LIVE IN THE QUESTION NOT THE ANSWER

 

 

In 480 BC, Heroditus tells us, the Persian King Xerxes prepared to invade Greece.

He had an army of half-a-million men to move across the Bosphorus, so he had his engineers build a massive, kilometre-long bridge.

In the night a huge storm blew up and the sea destroyed the bridge.

Xerxes was so furious he decided to teach the Bosphorus a lesson.

He lined up his most powerful warriors and had them lash the sea with whips, 300 times.

Then they thrust red-hot pokers into it the sea.

Then they threw leg irons and shackles into it.

All the time chanting:

“Bitter water, your master is imposing this penalty on you for wronging him even though you have suffered no injustice from him.

Xerxes the King will pass over you whether you desire it or not.

In accordance with justice no offers or sacrifices will be made to you for you are merely a turbid and briny river.” 

Two and a half thousand years ago, all that made perfect sense.

Xerxes was the most powerful ruler the world had seen, he controlled everything on earth.

The sea had disobeyed him and must be taught a lesson, so it was all logical.

That was the way things were, and no one questioned the way things were.

People simply learned the way things were and accepted it.

Right through history, until the middle ages, superstition and religion ruled everything.

Nowadays it seems silly to accept things like that without question.

But all they had were answers , there were no such things as questions.

In those days, you started with an accepted truth, and worked backwards from there.

The accepted truth was that Xerxes was all-powerful so everything on earth must obey him.

This is how thinking worked until the beginning of what’s called ‘the Enlightenment’.

It seems obvious today but until then there was no such thing as science, so superstition and consequently religion ruled all thought.

There wasn’t even a word for ‘science’; scientific thinking was originally called ‘natural philosophy’, a way of examining the world.

Scientific thinking began when people started to question the way things were.

The two governing principles were empiricism and scepticism.

Empiricism: accepting only what we actually observed and experienced.

Scepticism: doubting anything until it could be proved.

The most famous proponent of the scientific method was Francis Bacon.

He advocated experimentation above all.

Don’t just blindly accept anything just because everyone else accepts it.

Question it and, most importantly, use experiments to test and uncover new knowledge.

Come at life out of a question, not out of an answer.

Today we take the scientific method for granted.

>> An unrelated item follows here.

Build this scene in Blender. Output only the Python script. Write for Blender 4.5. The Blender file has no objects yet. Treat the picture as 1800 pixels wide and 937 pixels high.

Science is based on asking questions, religion is based on not asking questions.

From the distance of time, we laugh at how silly Xerxes and his followers were.

We laugh because we say we’d never behave like that.

But that’s exactly how we do behave: we learn and accept existing thinking because we want to be accepted by the herd.

We’re afraid that if we ask too many questions we won’t be accepted.

So we follow the herd, and learn whatever the latest version of whatever the accepted wisdom is.

And we live our lives out of an answer, not out of a question.

And that’s how we get to behave like Xerxes’ followers, by not asking questions.